Sur la version médiabook de l’album, vous pourrez également entendre un inédit, "A Prophecy To Trust" et la magnifique version live de "Acquired Taste", enregistrée le 10 avril dernier, lors du livestream de l’album « Bilateral ». LEPROUS est le grand maître d’œuvre d’une musique encore et toujours d’avant-garde, surprenante, mais toujours reliée à flot d’émotions qui touche profondément l’âme de l’auditeur. Lorsqu’on découvre LEPROUS, on s’abandonne complètement, en toute confiance, comme dans les bras d’un ami très cher, ou d’un proche à qui l’on confierait une partie de notre moi-intime.

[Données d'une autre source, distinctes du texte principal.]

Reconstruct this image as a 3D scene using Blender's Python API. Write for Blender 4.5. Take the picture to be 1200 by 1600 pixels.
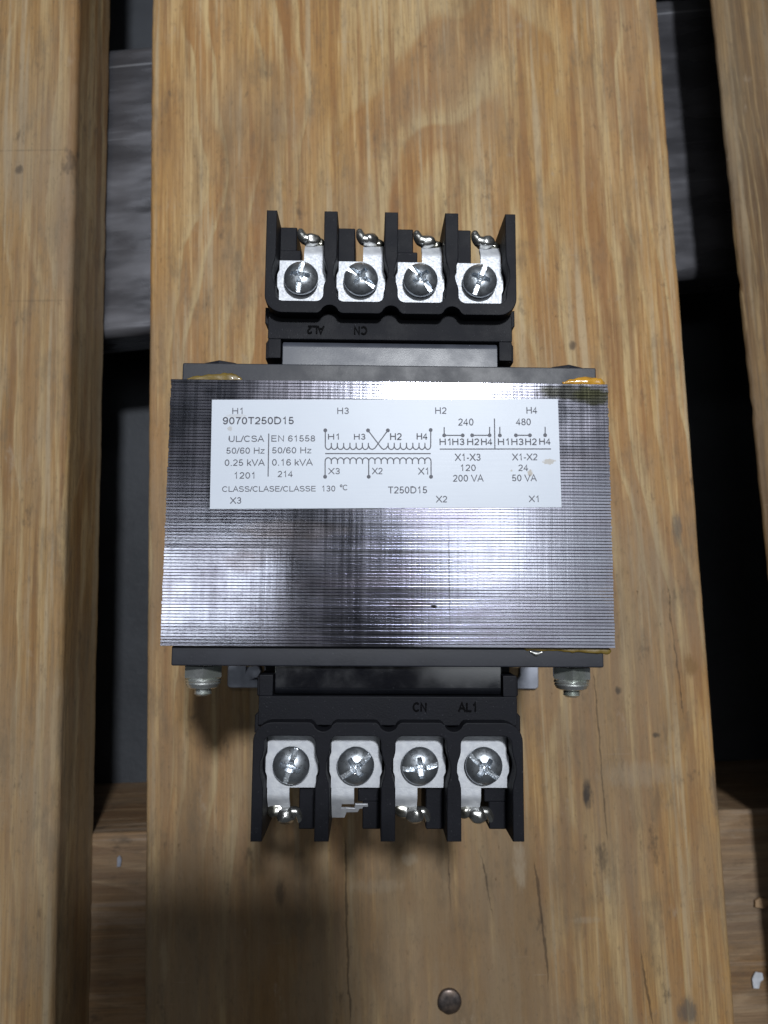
import bpy, bmesh, math, random
from mathutils import Vector, Matrix, noise

random.seed(7)
MM = 0.001
scene = bpy.context.scene
for o in list(bpy.data.objects):
    bpy.data.objects.remove(o, do_unlink=True)
COL = scene.collection

# ------------------------------------------------------------------ camera
CAM_ROT = Matrix(((0.99978463, -0.00877922, -0.01880488),
                  (0.00664827, 0.99385116, -0.11052450),
                  (0.01965957, 0.11037569, 0.99369548)))
CAM_POS = Vector((-4.1225, -17.0454, 82.0 + 152.4197)) * MM
cd = bpy.data.cameras.new('camera')
cam = bpy.data.objects.new('camera', cd)
COL.objects.link(cam)
cam.matrix_world = Matrix.Translation(CAM_POS) @ CAM_ROT.to_4x4()
cd.sensor_fit = 'VERTICAL'
cd.sensor_height = 34.6667
cd.sensor_width = 26.0
cd.lens = 1121.826 / 1600 * 34.6667
cd.clip_start = 0.004
cd.clip_end = 50.0
cd.dof.use_dof = True
cd.dof.focus_distance = 0.155
cd.dof.aperture_fstop = 24.0
scene.camera = cam

# ------------------------------------------------------------------ light
world = bpy.data.worlds.new("World")
scene.world = world
world.use_nodes = True
wb = world.node_tree.nodes['Background']
wb.inputs[0].default_value = (0.80, 0.90, 1.0, 1)
wb.inputs[1].default_value = 0.035


def area(name, direction, dist, size, power, color, shape='DISK', size_y=None):
    ld = bpy.data.lights.new(name, 'AREA')
    ld.shape = shape
    ld.size = size
    if size_y:
        ld.size_y = size_y
    ld.energy = power
    ld.color = color
    lo = bpy.data.objects.new(name, ld)
    COL.objects.link(lo)
    d = Vector(direction).normalized()
    lo.location = d * dist
    lo.rotation_euler = d.to_track_quat('Z', 'Y').to_euler()
    return lo


area('ceiling_lamp', (0.100, 0.305, 1.0), 0.84, 0.065, 5.6, (0.93, 0.96, 1.0))
area('ceiling_lamp', (0.0, 0.62, 1.0), 1.2, 1.5, 1.5, (0.92, 0.96, 1.0), 'RECTANGLE', 0.10)
area('ceiling_lamp', (0.20, -0.02, 1.0), 1.6, 0.56, 1.05, (0.90, 0.95, 1.0), 'RECTANGLE', 0.66)
area('ceiling_lamp', (0.17, 0.06, 1.0), 1.5, 0.34, 0.58, (0.92, 0.96, 1.0), 'RECTANGLE', 0.15)
area('ceiling_lamp', (-0.26, -0.04, 1.0), 1.6, 0.17, 0.90, (0.90, 0.95, 1.0), 'RECTANGLE', 0.36)

scene.view_settings.view_transform = 'Standard'
scene.view_settings.look = 'None'
scene.view_settings.exposure = 0.0
scene.view_settings.gamma = 1.0
scene.view_settings.use_curve_mapping = False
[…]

Car on sait, on sent, que des horizons nouveaux vont s’ouvrir et que notre vie n’en sera que meilleure. « Aphelion » est un album qui ouvre des perspectives, qui explore en soi et au-dehors. Un album qui fait fi de toutes frontières et qui vous emmènera bien au-delà de votre galaxie personnelle. De l’art à l’état pur.